Sobre el miedo como instrumento de poder también teorizó Maquiavelo. Después de decir que más le vale al príncipe ser temido que amado, recomendaba a quien accediera al gobierno de un Estado que “ponga atención en los actos de rigor que le es preciso ejecutar, para ejercerlos todos de una sola vez e inmediatamente, a fin de no verse obligado a volver a ellos todos los días”. El príncipe deberá conducirse “de modo que ninguna contingencia, buena o mala, le haga variar, dado que, si sobrevinieran tiempos difíciles, no le quedaría ya ocasión para remediar el mal, y el bien que haga no redundará entonces en su provecho, pues lo mirarán como forzoso”. Nada nuevo bajo el sol.

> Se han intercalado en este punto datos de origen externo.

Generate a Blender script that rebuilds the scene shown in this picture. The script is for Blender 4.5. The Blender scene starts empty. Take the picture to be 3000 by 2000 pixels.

Contemplamos hoy la impotencia de unos gobiernos con responsables minúsculos ante la magnitud de una crisis económica y social que no tiene precedentes en nuestra memoria. Improvisan medidas reactivas sin planes a medio o largo plazo, sin acertar a concertarse con otros gobiernos y con la sociedad civil para pactar las reformas que puedan llevarnos a una comunidad mejor ordenada y más justa; sin atreverse a cuestionar los fundamentos de un sistema que necesitan prorrogar para hacer frente a las urgencias del fin de mes. Hay un miedo existencial a la pérdida de lo que se tiene y a la incertidumbre de lo que viene. Para los políticos está en juego el resultado de las siguientes elecciones, cómo seguir financiando el gasto corriente con menos ingresos sin desmantelar las administraciones de las que viven, qué condiciones serán las del rescate-norescate que se imponga, o, simplemente, cuál la temperatura de la opinión pública en las encuestas con que preparan sus decisiones. Pero del lado de los ciudadanos la angustia tiene que ver con la continuidad del puesto de trabajo o del desempleo, la dependencia propia o de la familia, el acceso a la educación, a la sanidad y a los bienes y servicios mínimos para una subsistencia digna. Y tanta desesperanza, ya sin temor, cuando la miseria y la marginalidad se han instalado para quedarse a vivir entre muchos de nosotros.
La otra cara del miedo, desde el punto de vista social, es, como anticipaba Hobbes, la inseguridad. Y detrás de la inseguridad, por su carga demagógica, suelen llegar las políticas autoritarias. Autoritarias en su origen, nacidas al margen del diálogo entre las distintas fuerzas sociales, algo ahora imprescindible, al margen incluso de los procesos regulares de elaboración normativa en los parlamentos y de toma de decisiones en las instancias supranacionales. Y autoritarias en su contenido, orientadas a armar un Estado vigilante, de nuevo el gran Leviatán, que, en nombre de la seguridad, pretende a veces justificar la postergación de principios y valores constitucionales del Estado democrático y social de Derecho y el trato discriminatorio a los más débiles -no digamos ya a los extranjeros- vendido como una condición transitoria para la supervivencia de los demás.
A mediados del siglo XVII Europa atravesaba una crisis de identidad que tenía como punto neurálgico el posicionamiento de la sociedad frente a las monarquías absolutas y la Iglesia. De aquella crisis surgieron en poco más de un siglo la Ilustración, la Revolución francesa, el Estado moderno y el germen de una doctrina universal de los derechos humanos que no hemos sabido consumar. Un nuevo régimen. Para ello, algunos ilustres forjaron los conceptos que todavía hoy sostienen la sociedad moderna: Descartes, Pascal, Hobbes, Locke, Newton, Vico, Spinoza, Hume, Montesquieu, Rousseau, Voltaire, Kant; hombres capaces de sumergirse en lo más hondo de sí y de su entorno y también de alzar la mirada para suministrar los materiales de un sueño en el que los europeos, quizás inocentemente, seguimos. ¿Dónde están hoy? ¿No habrá en esta sociedad más poblada y más culta, mejor educada, pensadores bastantes para idear un futuro mejor y diseñar las instituciones globales que requiere una sociedad global, el atlas para un mundo difícil donde buscar la salida al laberinto?
Desde el privilegio de ser un ciudadano instruido en el antiguo arte del derecho, cierro el ordenador y miro a mi alrededor. Como Rousseau, veo a gente desesperada bajo el yugo de la pobreza, la profunda desigualdad de una muchedumbre agobiada por el infortunio, mientras algunos beben en paz la sangre y las lágrimas de otros y, en todas partes, el poderoso se siente a resguardo del débil por el formidable poder de las leyes. Todo esto viene sucediendo sin la resistencia que exigiría un elemental sentimiento de piedad. Extendamos un velo sobre este miedo que nos gobierna antes de que, junto a los compañeros de Ulises, seamos devorados en la caverna del Cíclope.